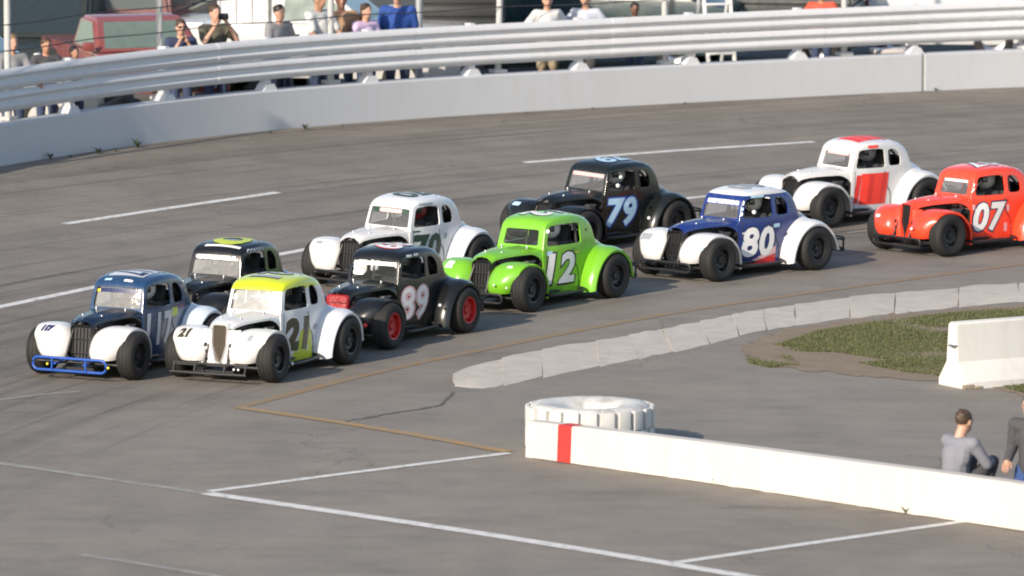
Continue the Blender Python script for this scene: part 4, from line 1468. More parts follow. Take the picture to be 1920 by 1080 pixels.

########################################

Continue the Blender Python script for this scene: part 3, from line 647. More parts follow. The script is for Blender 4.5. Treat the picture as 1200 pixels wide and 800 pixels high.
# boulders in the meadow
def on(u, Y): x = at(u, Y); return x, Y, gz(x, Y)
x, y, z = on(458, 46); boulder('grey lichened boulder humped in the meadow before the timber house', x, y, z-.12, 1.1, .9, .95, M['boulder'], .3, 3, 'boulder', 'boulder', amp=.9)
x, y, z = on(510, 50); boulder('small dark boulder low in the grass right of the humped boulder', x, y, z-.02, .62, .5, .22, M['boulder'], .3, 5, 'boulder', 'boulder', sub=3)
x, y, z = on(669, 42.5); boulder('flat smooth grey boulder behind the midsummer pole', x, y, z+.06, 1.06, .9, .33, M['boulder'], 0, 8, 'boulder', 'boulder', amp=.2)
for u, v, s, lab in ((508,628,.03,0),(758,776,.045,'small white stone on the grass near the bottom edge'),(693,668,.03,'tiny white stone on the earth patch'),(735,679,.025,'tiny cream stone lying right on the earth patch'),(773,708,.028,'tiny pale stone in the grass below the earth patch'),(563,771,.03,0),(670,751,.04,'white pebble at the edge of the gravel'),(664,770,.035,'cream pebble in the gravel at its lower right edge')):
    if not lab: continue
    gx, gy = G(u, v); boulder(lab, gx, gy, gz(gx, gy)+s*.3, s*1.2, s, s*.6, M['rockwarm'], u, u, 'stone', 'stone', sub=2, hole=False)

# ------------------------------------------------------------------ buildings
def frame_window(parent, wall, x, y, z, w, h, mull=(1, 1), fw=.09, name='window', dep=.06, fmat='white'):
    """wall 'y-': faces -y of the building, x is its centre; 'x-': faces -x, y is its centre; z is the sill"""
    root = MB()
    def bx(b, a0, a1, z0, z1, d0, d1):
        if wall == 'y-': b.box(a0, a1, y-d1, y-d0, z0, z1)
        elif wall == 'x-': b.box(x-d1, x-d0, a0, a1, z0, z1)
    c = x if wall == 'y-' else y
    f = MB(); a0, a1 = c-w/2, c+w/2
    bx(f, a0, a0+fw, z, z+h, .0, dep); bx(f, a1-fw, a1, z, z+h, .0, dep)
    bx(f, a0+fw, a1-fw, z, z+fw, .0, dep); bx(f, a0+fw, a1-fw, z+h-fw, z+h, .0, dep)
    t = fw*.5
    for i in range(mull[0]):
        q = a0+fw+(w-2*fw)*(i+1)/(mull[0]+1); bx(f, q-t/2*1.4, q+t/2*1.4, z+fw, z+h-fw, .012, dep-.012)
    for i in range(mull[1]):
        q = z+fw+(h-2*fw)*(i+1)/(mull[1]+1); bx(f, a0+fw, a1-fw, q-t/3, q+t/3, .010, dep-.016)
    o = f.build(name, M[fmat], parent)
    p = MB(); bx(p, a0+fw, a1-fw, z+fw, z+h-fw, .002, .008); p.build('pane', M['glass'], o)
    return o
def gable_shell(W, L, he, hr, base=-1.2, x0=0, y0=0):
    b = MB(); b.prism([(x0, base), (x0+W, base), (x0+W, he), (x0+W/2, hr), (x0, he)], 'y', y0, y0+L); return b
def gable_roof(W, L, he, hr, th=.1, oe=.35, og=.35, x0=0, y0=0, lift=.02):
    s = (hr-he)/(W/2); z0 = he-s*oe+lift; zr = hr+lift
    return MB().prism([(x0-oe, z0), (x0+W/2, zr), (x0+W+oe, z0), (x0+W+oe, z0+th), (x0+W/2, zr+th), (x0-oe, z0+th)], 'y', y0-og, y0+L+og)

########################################

### The request
Which lines include the word "pixels"? Copy every one of them.

### Written response
Continue the Blender Python script for this scene: part 4, from line 1468. More parts follow. Take the picture to be 1920 by 1080 pixels.
Continue the Blender Python script for this scene: part 3, from line 647. More parts follow. The script is for Blender 4.5. Treat the picture as 1200 pixels wide and 800 pixels high.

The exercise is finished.